No último dia 2 de abril, Tagliaferro foi indiciado pela Polícia Federal sob a acusação de ter repassado as mensagens a um jornalista, violando o sigilo funcional. Ele nega as acusações e afirma que apenas cumpria ordens.
Tagliaferro e sua defesa negam que ele tenha sido o responsável pela divulgação dessas mensagens. No depoimento à PF, o ex-assessor foi questionado se teria procurado algum jornalista para divulgar o material que estava em seu celular e negou que tivesse feito isso.
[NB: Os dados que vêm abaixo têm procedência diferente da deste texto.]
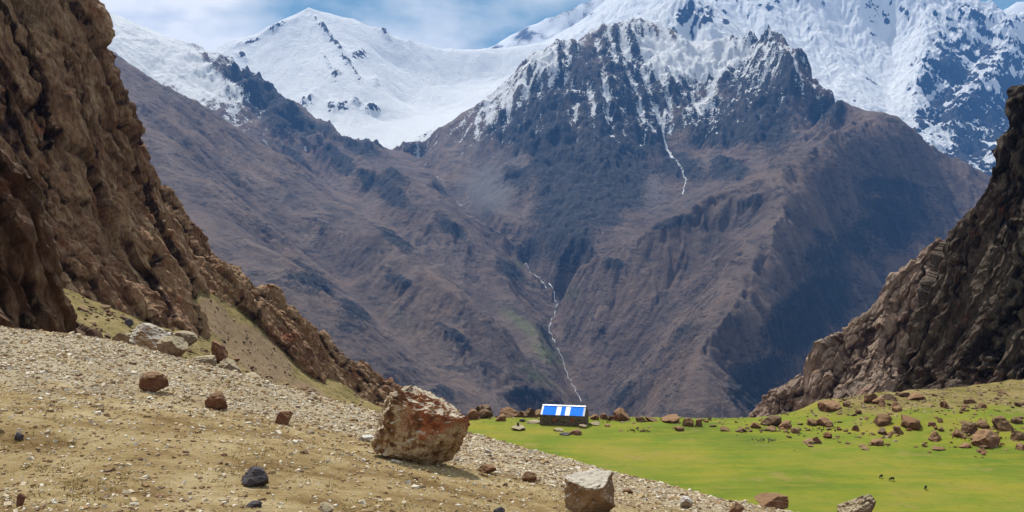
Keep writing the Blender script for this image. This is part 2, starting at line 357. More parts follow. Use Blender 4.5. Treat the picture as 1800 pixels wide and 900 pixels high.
    gx, gy = grad(x, y, z); s2 = np.sqrt(gx ** 2 + gy ** 2)
    s2 = np.minimum(s2, 1.7)
    # snow: lies high up, in the gullies and on the gentler ground
    pv = 450 - F * (h0 - CZ) / y; pu = 900 + F * x / y
    line = np.interp(pu, [150, 215, 330, 430, 540, 620, 700, 760, 850, 950, 1100, 1200, 1300, 1400, 1480, 1560], [190, 150, 175, 235, 225, 235, 262, 255, 235, 215, 245, 215, 205, 185, 175, 160])
    inL = sstep(5600, 5900, y) 
    hi = np.clip((line - pv) / 75, -3, 1.3)
    snow = .43 + np.clip(hi, -3, .9) * .20 + sstep(.9, 1.3, hi) * .06 - (s2 - .9) * .14 - e * .16 - sr * .26 - fs * .60 + fbm(x / 60, y / 60, o=4, seed=8) * .25
    snow += blobs(x, y, z, [(1220, 100, 75, 30, 1.2), (1160, 80, 30, 18, .9), (230, 90, 75, 60, 1.3, 38), (320, 125, 75, 40, 1.0, 38), (190, 60, 80, 80, 1.2), (390, 150, 45, 20, .5, 38), (870, 190, 60, 25, .3, -40), (1160, 210, 30, 30, .25), (1060, 190, 30, 40, .12), (1330, 110, 40, 30, .15), (400, 190, 16, 45, .25, 0), (960, 110, 30, 22, .4), (1250, 180, 16, 40, .5), (1230, 195, 30, 30, .5)])
    snow += blobs(x, y, z, [(1110, 120, 45, 45, -.25), (1030, 110, 40, 30, -.28), (450, 165, 60, 12, -.35, 38), (560, 225, 70, 13, -.8, 28), (640, 270, 60, 20, -.9, 20), (1420, 190, 70, 30, -.1)])
    snow = np.where(pv > line + 50, 0, snow) * inL
    # snow tongue in the gully below the saddle, and scraps along the stream
    def tube(line, wpx):
        m = np.zeros_like(x)
        d = dense(line, .004)
        for q in d[::1]:
            r2 = (x - q[0]) ** 2 + ((y - q[1]) * .6) ** 2; m = np.maximum(m, np.exp(-r2 / (wpx / F * q[1]) ** 2))
        return m
    snow = np.maximum(snow, 1.1 * tube([(1170, 215, 6550), (1163, 252, 6350), (1182, 292, 6000)], 3) - .1)
    snow = np.maximum(snow, 1.1 * tube([(1182, 292, 6000), (1206, 328, 5650), (1200, 345, 5420)], 2.2) - .2)
    snow = np.maximum(snow, .85 * tube([(762, 292, 6250), (780, 305, 6100)], 1.6) - .1); snow = np.maximum(snow, .85 * tube([(800, 343, 5850), (815, 355, 5750)], 1.8) - .1)
    snow = np.maximum(snow, .9 * tube([(1163, 252, 6350), (1140, 262, 6250), (1126, 296, 6000)], 3.5) - .3)
    pale = np.clip(blobs(x, y, z, [(860, 330, 60, 60, .9), (900, 280, 60, 30, .6), (1150, 340, 40, 50, .6), (830, 330, 40, 60, .5), (1230, 290, 60, 20, .5, -20), (830, 260, 60, 30, .5, -35), (1300, 380, 100, 50, .4, -30), (1020, 440, 50, 12, .5, -25)]), 0, 1)
    green = np.clip(blobs(x, y, z, [(920, 570, 60, 12, .8, 35), (960, 620, 40, 16, .9, 40), (940, 660, 50, 14, .6, 30), (915, 465, 12, 5, .9, 30), (1000, 515, 30, 14, .5, 0), (1240, 430, 40, 8, .4, -20), (700, 560, 120, 30, .3, 30)]), 0, 1)
    rock = np.where(pale > .4, rock * (1.3 - pale), rock)
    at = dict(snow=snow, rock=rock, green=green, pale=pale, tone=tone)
    co = np.stack([x, y, z], -1).reshape(-1, 3); fc = grid_faces(*x.shape)
    names = {'left': 'brown_scree_mountain', 'shoulder': 'snowy_shoulder_mountain', 'centre': 'rocky_central_mountain', 'right': 'reddish_right_mountain'}
    tg = list(names); ti = np.array([tg.index(t) for t in sf.tag]); fid = ti[near.ravel()[fc[:, 0]]]
    st = np.array([P(*p) for p in STREAM]); cx = np.interp(y, st[::-1, 1], st[::-1, 0]).ravel()[fc[:, 0]]
    yy = y.ravel()[fc[:, 0]]; xx = x.ravel()[fc[:, 0]]
    fid = np.where((fid == 2) & (xx < cx), np.where(yy > 5600, 1, 0), fid); fid = np.where((fid == 0) & (xx > cx) & (yy < 4300), 3, fid)
    for n, t in enumerate(tg):
        c, f, a = submesh(co, fc, fid == n, at)
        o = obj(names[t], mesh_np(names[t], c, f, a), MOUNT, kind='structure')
    return x, y, z
VX, VY, VZ = build_valley()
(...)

Por outro lado, após seu indiciamento, a Polícia Federal afirmou que o vazamento por parte dele teria sido comprovado a partir de depoimentos e quebra de sigilo de comunicação do ex-assessor.
VEJA TAMBÉM:
Assessor teria mandado Tagliaferro usar “criatividade” em seus relatórios
Mensagens trocadas entre Airton Vieira, Marco Antônio Vargas e Carlos Tagliaferro revelam a dinâmica de pedidos extraoficiais feitos a partir do gabinete do ministro Alexandre de Moraes. Em 6 de dezembro de 2022, conforme reportagem da Folha de S.Paulo, Vieira — juiz instrutor de Moraes — pediu a Tagliaferro que levantasse informações sobre "revistas golpistas para desmonetizar nas redes", incluindo um link para o perfil da revista Oeste na plataforma X (antigo Twitter).
No dia seguinte, Tagliaferro informou ter encontrado apenas “publicações jornalísticas” na página da Oeste e perguntou ao assessor o que deveria constar no relatório. Vieira respondeu com ironia: “Use a sua criatividade… rsrsrs”, orientando que fossem incluídas “opiniões mais ácidas”. Ele justificou: “O Ministro [Alexandre de Moraes] entendeu que está extrapolando com base naquilo que enviou”.
Ainda segundo as mensagens vazadas, o deputado federal Eduardo Bolsonaro também teria sido alvo de pedidos do gabinete de Moraes. Em conversas entre Vargas e Tagliaferro, há registros de uma solicitação para que o parlamentar fosse vinculado ao argentino Fernando Cerimedo — investigado por Moraes após alegações de fraude nas eleições. Tagliaferro teria respondido que Cerimedo e o deputado eram “amigos já faz 10 anos” e alertado: “Se prendesse o deputado, o Brasil entra em colapso”.
Em outra conversa divulgada pela Folha, no dia 4 de dezembro de 2022, Marco Antônio Vargas pergunta a Tagliaferro se o "Dr. Airton está te passando coisas no privado". Quando o chefe do órgão de combate à desinformação responde “sim”, Vargas brinca sobre o método pouco ortodoxo utilizado, afirmando “falha na prova. Vou impugnar”. Tagliaferro admite sua apreensão: "Temos que tomar cuidado com essas coisas saindo pelo TSE. É seu nome", sugerindo criar um e-mail para enviar uma denúncia.
VEJA TAMBÉM:
Órgão de combate às fake news foi criado por Fachin e turbinado por Moraes
A AEED foi criada oficialmente em março de 2022, durante a gestão do ministro Edson Fachin como presidente TSE. Ela integra o Programa de Enfrentamento à Desinformação, instituído em 2019, na época sob a presidência do ministro Luís Roberto Barroso no TSE.
Inicialmente, o trabalho da assessoria era voltado ao combate à desinformação entre candidatos. Com o tempo, o foco se voltou também para a defesa da própria Justiça Eleitoral. Ainda sob a gestão de Fachin, o órgão passou a priorizar a capacitação de servidores e representantes das plataformas digitais para atuarem diante da desinformação nas redes.
A chegada de Alexandre de Moraes à presidência do TSE, no entanto, marcou uma mudança significativa: a AEED ganhou um perfil mais voltado à investigação de conteúdos classificados como falsos.
Em março de 2024, o TSE lançou o Centro Integrado de Enfrentamento à Desinformação e Defesa da Democracia (Ciedde), com o objetivo de ampliar o trabalho da AEED nas eleições municipais. O centro atua em cooperação com órgãos como a Polícia Federal, a Anatel e o Ministério Público Federal, buscando agilizar a remoção de conteúdos falsos nas redes sociais.
No entanto, a atuação da AEED também tem sido alvo de críticas internacionais. Em abril do ano passado, a Comissão de Assuntos Judiciários da Câmara dos Deputados dos Estados Unidos questionou as atividades do órgão, alegando haver censura contra opositores do presidente Luiz Inácio Lula da Silva (PT).
Um relatório assinado pelo deputado republicano Jim Jordan apontou que, desde 2022, o STF e o TSE — ambos com atuação de Moraes — ordenaram a suspensão ou remoção de quase 150 contas na plataforma X, sendo a maioria de críticos do atual governo brasileiro.